Task to carry out =
Every line of the data that contains the string "picture" must be copied.

Recorded information =
═══

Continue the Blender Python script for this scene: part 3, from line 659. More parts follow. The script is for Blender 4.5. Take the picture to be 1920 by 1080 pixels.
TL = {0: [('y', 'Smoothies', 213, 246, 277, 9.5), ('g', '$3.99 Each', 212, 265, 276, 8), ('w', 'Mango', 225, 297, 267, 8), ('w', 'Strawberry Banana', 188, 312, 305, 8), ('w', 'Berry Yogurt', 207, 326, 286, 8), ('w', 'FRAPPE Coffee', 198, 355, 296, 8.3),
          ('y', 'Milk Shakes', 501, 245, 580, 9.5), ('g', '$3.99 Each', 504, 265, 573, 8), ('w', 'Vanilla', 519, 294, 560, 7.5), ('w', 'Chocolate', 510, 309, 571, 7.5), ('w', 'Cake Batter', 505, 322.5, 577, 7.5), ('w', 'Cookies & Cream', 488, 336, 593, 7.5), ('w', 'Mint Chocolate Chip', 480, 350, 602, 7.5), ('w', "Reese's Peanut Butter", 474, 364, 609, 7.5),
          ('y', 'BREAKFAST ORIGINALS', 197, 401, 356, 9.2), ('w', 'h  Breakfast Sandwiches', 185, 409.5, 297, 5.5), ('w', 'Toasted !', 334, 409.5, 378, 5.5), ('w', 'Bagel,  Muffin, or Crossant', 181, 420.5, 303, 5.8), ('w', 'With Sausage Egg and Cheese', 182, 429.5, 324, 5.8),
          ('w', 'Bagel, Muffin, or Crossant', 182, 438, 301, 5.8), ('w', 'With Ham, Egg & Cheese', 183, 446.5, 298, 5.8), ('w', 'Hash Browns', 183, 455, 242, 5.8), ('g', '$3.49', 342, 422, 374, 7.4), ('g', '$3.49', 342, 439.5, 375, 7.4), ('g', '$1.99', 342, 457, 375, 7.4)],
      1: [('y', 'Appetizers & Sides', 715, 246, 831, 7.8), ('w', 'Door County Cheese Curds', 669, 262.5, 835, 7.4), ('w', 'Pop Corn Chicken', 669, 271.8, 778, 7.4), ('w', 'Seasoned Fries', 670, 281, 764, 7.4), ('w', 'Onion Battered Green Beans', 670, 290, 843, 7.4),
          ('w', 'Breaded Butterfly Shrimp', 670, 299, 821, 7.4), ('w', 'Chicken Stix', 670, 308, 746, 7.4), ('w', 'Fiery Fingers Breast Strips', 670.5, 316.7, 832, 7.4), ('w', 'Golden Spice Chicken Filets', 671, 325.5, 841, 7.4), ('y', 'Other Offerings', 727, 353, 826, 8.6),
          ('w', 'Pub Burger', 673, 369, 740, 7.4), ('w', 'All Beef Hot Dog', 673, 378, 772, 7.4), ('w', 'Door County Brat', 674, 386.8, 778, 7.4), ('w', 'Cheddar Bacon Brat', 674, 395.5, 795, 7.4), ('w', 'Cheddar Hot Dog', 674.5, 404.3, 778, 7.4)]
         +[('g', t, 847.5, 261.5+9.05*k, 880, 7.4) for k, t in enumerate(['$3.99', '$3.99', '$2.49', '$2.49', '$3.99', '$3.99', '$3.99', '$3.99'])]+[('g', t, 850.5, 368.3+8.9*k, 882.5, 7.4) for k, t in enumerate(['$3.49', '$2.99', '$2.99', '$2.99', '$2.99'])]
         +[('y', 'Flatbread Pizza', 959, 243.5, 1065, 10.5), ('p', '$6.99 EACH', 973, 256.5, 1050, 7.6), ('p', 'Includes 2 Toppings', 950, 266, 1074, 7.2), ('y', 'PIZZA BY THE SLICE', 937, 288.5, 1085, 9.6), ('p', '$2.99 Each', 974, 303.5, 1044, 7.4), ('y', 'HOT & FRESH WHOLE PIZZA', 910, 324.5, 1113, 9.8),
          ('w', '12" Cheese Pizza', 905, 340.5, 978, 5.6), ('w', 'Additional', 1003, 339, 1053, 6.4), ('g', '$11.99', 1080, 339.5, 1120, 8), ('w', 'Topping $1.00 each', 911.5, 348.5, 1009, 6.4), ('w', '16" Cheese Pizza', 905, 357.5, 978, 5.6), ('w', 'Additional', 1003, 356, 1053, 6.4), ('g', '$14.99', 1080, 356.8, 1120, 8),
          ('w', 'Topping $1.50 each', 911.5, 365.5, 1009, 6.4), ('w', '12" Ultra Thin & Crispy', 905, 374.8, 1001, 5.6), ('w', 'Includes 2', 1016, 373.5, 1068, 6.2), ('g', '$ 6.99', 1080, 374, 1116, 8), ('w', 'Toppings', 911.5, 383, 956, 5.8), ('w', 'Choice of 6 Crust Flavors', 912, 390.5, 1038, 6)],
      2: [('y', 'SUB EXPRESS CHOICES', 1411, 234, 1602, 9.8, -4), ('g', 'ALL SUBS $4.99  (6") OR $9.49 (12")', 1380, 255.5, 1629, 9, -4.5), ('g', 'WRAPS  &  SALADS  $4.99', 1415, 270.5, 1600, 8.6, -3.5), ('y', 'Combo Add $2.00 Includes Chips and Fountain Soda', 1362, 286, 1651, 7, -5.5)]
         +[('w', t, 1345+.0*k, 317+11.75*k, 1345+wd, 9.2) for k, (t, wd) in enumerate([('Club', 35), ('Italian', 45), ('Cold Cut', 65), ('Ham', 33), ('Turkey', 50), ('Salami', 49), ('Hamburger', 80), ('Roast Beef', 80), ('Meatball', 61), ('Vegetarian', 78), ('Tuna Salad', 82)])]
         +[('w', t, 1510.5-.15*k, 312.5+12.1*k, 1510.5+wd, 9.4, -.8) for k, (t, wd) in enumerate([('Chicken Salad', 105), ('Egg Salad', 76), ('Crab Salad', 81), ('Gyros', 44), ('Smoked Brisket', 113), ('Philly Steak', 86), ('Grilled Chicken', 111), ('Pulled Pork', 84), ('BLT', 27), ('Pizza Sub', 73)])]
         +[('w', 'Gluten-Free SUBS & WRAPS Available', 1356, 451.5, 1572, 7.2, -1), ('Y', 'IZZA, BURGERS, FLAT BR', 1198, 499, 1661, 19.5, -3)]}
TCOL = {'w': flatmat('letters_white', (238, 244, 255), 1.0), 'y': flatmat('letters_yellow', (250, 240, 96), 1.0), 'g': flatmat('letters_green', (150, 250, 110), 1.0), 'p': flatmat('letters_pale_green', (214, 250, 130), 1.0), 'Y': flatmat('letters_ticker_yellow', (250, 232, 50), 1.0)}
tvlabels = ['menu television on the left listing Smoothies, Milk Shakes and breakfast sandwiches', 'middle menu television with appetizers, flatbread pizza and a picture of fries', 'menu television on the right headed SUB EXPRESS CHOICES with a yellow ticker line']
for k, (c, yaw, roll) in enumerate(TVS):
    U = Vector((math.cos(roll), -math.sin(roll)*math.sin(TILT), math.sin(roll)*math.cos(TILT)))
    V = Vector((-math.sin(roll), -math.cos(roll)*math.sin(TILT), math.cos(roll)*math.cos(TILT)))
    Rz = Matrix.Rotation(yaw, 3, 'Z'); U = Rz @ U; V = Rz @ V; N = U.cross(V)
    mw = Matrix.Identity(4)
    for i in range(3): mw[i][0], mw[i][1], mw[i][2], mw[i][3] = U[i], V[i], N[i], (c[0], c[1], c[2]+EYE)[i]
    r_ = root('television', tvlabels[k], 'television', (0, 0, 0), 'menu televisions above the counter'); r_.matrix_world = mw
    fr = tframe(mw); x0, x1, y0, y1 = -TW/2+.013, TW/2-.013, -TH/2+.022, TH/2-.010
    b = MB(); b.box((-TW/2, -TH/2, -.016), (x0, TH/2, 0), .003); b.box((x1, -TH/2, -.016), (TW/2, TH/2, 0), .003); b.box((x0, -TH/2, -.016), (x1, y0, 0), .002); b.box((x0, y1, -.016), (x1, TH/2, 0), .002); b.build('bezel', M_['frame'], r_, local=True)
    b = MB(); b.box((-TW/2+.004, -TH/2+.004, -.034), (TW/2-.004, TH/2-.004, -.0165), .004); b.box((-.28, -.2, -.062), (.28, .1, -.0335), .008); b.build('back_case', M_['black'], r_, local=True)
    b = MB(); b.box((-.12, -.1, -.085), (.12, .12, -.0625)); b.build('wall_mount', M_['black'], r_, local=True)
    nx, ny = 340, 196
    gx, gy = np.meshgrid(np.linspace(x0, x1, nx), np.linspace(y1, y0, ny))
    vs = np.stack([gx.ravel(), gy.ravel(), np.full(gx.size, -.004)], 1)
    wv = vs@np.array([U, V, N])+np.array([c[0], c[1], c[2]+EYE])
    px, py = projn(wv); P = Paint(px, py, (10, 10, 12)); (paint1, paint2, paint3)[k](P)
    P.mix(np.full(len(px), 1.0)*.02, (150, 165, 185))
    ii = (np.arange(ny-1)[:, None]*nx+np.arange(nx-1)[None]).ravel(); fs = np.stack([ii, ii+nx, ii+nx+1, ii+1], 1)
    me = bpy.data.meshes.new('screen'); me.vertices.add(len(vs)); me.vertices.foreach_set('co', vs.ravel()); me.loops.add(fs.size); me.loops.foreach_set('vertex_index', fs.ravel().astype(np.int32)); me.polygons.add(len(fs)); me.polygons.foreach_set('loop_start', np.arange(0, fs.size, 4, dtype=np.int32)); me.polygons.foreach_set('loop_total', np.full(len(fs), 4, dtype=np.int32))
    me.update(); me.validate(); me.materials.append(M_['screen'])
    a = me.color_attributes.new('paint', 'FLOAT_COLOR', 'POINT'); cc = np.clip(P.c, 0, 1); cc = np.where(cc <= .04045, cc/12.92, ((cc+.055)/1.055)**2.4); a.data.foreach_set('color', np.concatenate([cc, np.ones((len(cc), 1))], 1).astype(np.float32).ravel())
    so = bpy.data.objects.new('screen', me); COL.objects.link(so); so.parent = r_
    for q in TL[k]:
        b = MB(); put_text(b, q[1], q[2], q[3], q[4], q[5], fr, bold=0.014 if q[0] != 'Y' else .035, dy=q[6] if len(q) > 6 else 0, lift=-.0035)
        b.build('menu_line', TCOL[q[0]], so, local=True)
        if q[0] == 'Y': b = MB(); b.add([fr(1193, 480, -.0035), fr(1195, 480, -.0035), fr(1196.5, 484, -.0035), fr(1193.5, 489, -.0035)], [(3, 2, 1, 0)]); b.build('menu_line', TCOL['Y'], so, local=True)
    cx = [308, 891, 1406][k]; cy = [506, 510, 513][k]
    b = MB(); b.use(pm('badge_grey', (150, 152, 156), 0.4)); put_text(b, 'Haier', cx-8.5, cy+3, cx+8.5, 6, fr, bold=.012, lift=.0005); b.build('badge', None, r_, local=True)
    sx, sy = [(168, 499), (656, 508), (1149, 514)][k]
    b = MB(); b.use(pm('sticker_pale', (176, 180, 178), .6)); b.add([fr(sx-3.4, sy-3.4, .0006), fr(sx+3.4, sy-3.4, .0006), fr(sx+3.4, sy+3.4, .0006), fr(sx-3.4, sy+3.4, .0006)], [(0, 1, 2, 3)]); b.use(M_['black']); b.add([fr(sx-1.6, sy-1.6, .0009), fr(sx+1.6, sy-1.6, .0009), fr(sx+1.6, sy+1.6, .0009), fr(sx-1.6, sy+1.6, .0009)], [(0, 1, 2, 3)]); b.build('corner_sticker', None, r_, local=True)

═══

Solved exercise =
Continue the Blender Python script for this scene: part 3, from line 659. More parts follow. The script is for Blender 4.5. Take the picture to be 1920 by 1080 pixels.
tvlabels = ['menu television on the left listing Smoothies, Milk Shakes and breakfast sandwiches', 'middle menu television with appetizers, flatbread pizza and a picture of fries', 'menu television on the right headed SUB EXPRESS CHOICES with a yellow ticker line']